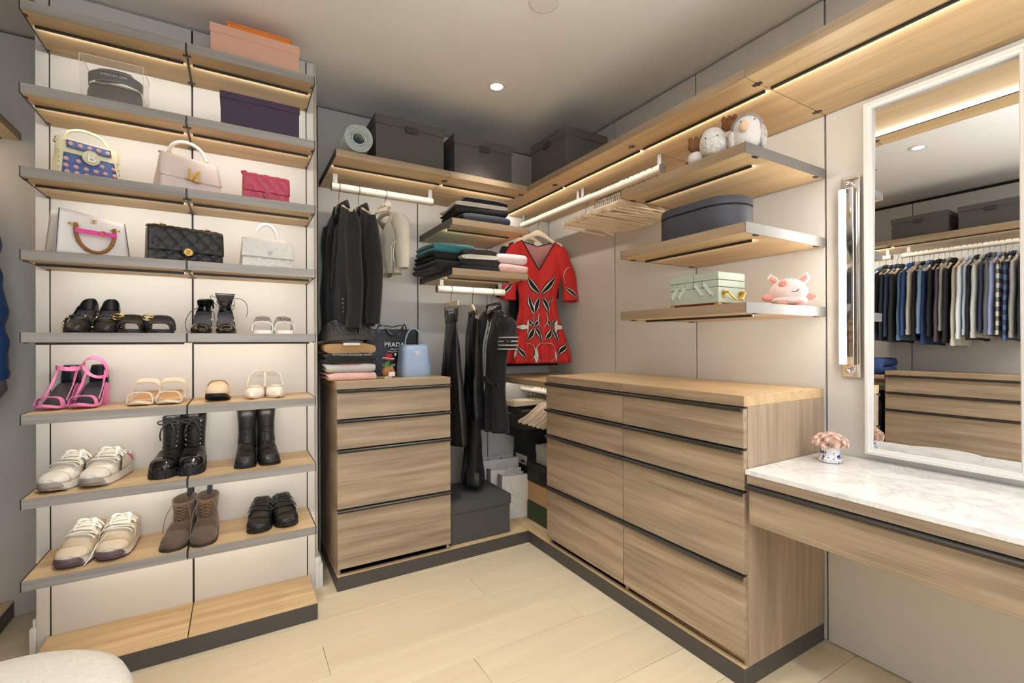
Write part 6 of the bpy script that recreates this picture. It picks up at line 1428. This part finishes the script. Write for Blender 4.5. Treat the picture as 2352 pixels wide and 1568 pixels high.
ARM = mat('pale_enamel', S(206, 214, 204), 0.3, var=0.0)
for x0, x1, z0, z1 in ((-0.105, -0.072, 0.038, 0.084), (-0.068, -0.034, 0.038, 0.084), (0.046, 0.008, 0.040, 0.088), (0.090, 0.048, 0.040, 0.088)):
    a_ = M().strap([(x0, -0.0855, z0), (x1, -0.0855, z1)], 0.013, 0.003, (0.0, 0.0, 1)).build('hinge_arm', ARM, t)
    for x, z in ((x0, z0), (x1, z1)): M().ball((x, -0.0875, z), 0.0042, 0.002, 0.0042, 10, 5).build('rivet', SILVER, a_)
M().box(-0.012, 0.012, -0.010, 0.010, 0.1292, 0.1345, 0.001).build('top_knob', ARM, t)
h_ = M().tube([(0.120, -0.052, 0.050), (0.136, -0.052, 0.050), (0.142, -0.032, 0.030), (0.144, -0.022, 0.022), (0.144, 0.022, 0.022), (0.142, 0.032, 0.030), (0.136, 0.052, 0.050), (0.120, 0.052, 0.050)], 0.0042, 8).build('handle', GOLD, t)
for s in (-1, 1): M().tube([(0.116, s * 0.052, 0.050), (0.124, s * 0.052, 0.050)], 0.0085, 14).box(0.1155, 0.119, s * 0.052 - 0.010, s * 0.052 + 0.010, 0.030, 0.052).build('handle_mount', GOLD, t)
for sx in (-1, 1):
    for sy in (-1, 1): M().box(sx * 0.104 - 0.011, sx * 0.104 + 0.011, sy * 0.072 - 0.011, sy * 0.072 + 0.011, 0.0, 0.0098, 0.001).build('foot', GOLD, t)
t = thing('plush_pig', 'round pink plush pig with a stitched smile', 'plush toy', (-0.200, -1.945, 1.3795), -52)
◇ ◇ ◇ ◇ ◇
**TASK TO CARRY OUT**
Repeat the listing verbatim. Skip the pictures.

**SOLUTION TO THE EXERCISE**
Write part 6 of the bpy script that recreates this picture. It picks up at line 1428. This part finishes the script. Write for Blender 4.5. Treat the picture as 2352 pixels wide and 1568 pixels high.
ARM = mat('pale_enamel', S(206, 214, 204), 0.3, var=0.0)
for x0, x1, z0, z1 in ((-0.105, -0.072, 0.038, 0.084), (-0.068, -0.034, 0.038, 0.084), (0.046, 0.008, 0.040, 0.088), (0.090, 0.048, 0.040, 0.088)):
    a_ = M().strap([(x0, -0.0855, z0), (x1, -0.0855, z1)], 0.013, 0.003, (0.0, 0.0, 1)).build('hinge_arm', ARM, t)
    for x, z in ((x0, z0), (x1, z1)): M().ball((x, -0.0875, z), 0.0042, 0.002, 0.0042, 10, 5).build('rivet', SILVER, a_)
M().box(-0.012, 0.012, -0.010, 0.010, 0.1292, 0.1345, 0.001).build('top_knob', ARM, t)
h_ = M().tube([(0.120, -0.052, 0.050), (0.136, -0.052, 0.050), (0.142, -0.032, 0.030), (0.144, -0.022, 0.022), (0.144, 0.022, 0.022), (0.142, 0.032, 0.030), (0.136, 0.052, 0.050), (0.120, 0.052, 0.050)], 0.0042, 8).build('handle', GOLD, t)
for s in (-1, 1): M().tube([(0.116, s * 0.052, 0.050), (0.124, s * 0.052, 0.050)], 0.0085, 14).box(0.1155, 0.119, s * 0.052 - 0.010, s * 0.052 + 0.010, 0.030, 0.052).build('handle_mount', GOLD, t)
for sx in (-1, 1):
    for sy in (-1, 1): M().box(sx * 0.104 - 0.011, sx * 0.104 + 0.011, sy * 0.072 - 0.011, sy * 0.072 + 0.011, 0.0, 0.0098, 0.001).build('foot', GOLD, t)
t = thing('plush_pig', 'round pink plush pig with a stitched smile', 'plush toy', (-0.200, -1.945, 1.3795), -52)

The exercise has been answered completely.